_Given material_:
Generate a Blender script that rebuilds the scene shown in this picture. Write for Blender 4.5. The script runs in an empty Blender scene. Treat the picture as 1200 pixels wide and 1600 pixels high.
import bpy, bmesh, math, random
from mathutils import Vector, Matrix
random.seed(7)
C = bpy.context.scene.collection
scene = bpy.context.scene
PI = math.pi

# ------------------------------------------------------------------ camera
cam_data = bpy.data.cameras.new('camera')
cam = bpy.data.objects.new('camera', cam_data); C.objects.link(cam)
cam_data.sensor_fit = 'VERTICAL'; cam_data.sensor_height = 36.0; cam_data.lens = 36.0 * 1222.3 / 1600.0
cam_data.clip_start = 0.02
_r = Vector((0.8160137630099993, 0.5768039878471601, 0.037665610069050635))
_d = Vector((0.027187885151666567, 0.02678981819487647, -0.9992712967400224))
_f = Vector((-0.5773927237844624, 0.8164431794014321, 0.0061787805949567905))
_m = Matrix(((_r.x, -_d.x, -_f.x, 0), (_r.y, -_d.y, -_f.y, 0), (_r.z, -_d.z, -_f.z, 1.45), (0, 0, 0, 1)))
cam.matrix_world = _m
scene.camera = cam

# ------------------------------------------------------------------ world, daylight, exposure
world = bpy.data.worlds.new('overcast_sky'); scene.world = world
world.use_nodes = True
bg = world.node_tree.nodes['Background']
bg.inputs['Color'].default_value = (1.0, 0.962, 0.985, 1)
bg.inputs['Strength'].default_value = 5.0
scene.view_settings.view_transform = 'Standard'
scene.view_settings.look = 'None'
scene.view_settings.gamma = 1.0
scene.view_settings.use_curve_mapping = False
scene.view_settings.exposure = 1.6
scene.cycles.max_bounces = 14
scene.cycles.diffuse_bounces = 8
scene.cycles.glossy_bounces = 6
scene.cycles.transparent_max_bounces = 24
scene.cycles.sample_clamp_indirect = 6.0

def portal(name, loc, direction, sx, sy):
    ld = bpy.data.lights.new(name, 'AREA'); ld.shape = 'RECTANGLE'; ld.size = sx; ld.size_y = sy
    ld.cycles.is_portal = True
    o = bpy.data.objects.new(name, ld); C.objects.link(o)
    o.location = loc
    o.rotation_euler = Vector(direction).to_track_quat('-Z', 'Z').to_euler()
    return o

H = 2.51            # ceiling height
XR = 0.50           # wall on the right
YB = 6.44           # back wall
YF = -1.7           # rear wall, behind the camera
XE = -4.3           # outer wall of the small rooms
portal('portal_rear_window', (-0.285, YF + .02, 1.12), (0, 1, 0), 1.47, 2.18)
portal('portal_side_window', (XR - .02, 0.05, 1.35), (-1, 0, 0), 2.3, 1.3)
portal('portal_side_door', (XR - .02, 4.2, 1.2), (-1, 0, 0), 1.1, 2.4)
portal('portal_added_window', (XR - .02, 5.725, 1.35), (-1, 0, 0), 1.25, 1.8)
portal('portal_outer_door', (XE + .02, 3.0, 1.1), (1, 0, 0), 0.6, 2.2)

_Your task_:
Reprint the data above from the opening line to the line holding "PI = math.pi", inclusive, and nothing else.

_Finished answer_:
Generate a Blender script that rebuilds the scene shown in this picture. Write for Blender 4.5. The script runs in an empty Blender scene. Treat the picture as 1200 pixels wide and 1600 pixels high.
import bpy, bmesh, math, random
from mathutils import Vector, Matrix
random.seed(7)
C = bpy.context.scene.collection
scene = bpy.context.scene
PI = math.pi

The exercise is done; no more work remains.